- _Objective_
All of the data needs to be repeated exactly.

- _Extracted material_
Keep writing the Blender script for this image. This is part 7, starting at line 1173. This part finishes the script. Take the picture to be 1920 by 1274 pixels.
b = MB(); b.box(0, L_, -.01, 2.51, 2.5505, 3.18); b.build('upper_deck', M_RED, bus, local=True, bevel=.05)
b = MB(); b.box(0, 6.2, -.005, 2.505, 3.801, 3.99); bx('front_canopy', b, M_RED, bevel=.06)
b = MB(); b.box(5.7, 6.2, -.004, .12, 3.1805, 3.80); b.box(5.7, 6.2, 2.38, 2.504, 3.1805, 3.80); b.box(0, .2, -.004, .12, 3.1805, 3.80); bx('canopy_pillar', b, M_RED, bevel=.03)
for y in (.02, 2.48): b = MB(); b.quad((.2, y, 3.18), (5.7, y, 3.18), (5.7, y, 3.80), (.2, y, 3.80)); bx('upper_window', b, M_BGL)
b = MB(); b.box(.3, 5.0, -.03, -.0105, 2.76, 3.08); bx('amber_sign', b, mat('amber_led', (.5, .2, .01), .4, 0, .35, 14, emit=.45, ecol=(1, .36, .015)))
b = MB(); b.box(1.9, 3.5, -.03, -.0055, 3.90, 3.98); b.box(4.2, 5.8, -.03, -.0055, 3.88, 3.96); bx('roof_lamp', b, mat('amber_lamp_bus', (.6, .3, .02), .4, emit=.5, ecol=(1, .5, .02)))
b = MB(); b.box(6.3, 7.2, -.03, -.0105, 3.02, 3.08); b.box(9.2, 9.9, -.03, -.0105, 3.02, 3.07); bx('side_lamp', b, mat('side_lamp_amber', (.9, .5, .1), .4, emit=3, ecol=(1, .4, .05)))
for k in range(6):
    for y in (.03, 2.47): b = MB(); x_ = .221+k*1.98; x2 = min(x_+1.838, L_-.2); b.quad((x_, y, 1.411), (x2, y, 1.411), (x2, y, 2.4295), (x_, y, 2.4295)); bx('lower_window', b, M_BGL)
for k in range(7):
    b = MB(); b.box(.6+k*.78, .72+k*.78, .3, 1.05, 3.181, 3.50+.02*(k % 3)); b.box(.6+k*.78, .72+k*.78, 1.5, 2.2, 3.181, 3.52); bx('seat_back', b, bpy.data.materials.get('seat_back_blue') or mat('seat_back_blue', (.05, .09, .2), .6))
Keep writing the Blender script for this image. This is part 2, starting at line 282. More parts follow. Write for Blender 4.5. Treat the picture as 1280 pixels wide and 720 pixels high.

- _Task solution_
Keep writing the Blender script for this image. This is part 7, starting at line 1173. This part finishes the script. Take the picture to be 1920 by 1274 pixels.
b = MB(); b.box(0, L_, -.01, 2.51, 2.5505, 3.18); b.build('upper_deck', M_RED, bus, local=True, bevel=.05)
b = MB(); b.box(0, 6.2, -.005, 2.505, 3.801, 3.99); bx('front_canopy', b, M_RED, bevel=.06)
b = MB(); b.box(5.7, 6.2, -.004, .12, 3.1805, 3.80); b.box(5.7, 6.2, 2.38, 2.504, 3.1805, 3.80); b.box(0, .2, -.004, .12, 3.1805, 3.80); bx('canopy_pillar', b, M_RED, bevel=.03)
for y in (.02, 2.48): b = MB(); b.quad((.2, y, 3.18), (5.7, y, 3.18), (5.7, y, 3.80), (.2, y, 3.80)); bx('upper_window', b, M_BGL)
b = MB(); b.box(.3, 5.0, -.03, -.0105, 2.76, 3.08); bx('amber_sign', b, mat('amber_led', (.5, .2, .01), .4, 0, .35, 14, emit=.45, ecol=(1, .36, .015)))
b = MB(); b.box(1.9, 3.5, -.03, -.0055, 3.90, 3.98); b.box(4.2, 5.8, -.03, -.0055, 3.88, 3.96); bx('roof_lamp', b, mat('amber_lamp_bus', (.6, .3, .02), .4, emit=.5, ecol=(1, .5, .02)))
b = MB(); b.box(6.3, 7.2, -.03, -.0105, 3.02, 3.08); b.box(9.2, 9.9, -.03, -.0105, 3.02, 3.07); bx('side_lamp', b, mat('side_lamp_amber', (.9, .5, .1), .4, emit=3, ecol=(1, .4, .05)))
for k in range(6):
    for y in (.03, 2.47): b = MB(); x_ = .221+k*1.98; x2 = min(x_+1.838, L_-.2); b.quad((x_, y, 1.411), (x2, y, 1.411), (x2, y, 2.4295), (x_, y, 2.4295)); bx('lower_window', b, M_BGL)
for k in range(7):
    b = MB(); b.box(.6+k*.78, .72+k*.78, .3, 1.05, 3.181, 3.50+.02*(k % 3)); b.box(.6+k*.78, .72+k*.78, 1.5, 2.2, 3.181, 3.52); bx('seat_back', b, bpy.data.materials.get('seat_back_blue') or mat('seat_back_blue', (.05, .09, .2), .6))
Keep writing the Blender script for this image. This is part 2, starting at line 282. More parts follow. Write for Blender 4.5. Treat the picture as 1280 pixels wide and 720 pixels high.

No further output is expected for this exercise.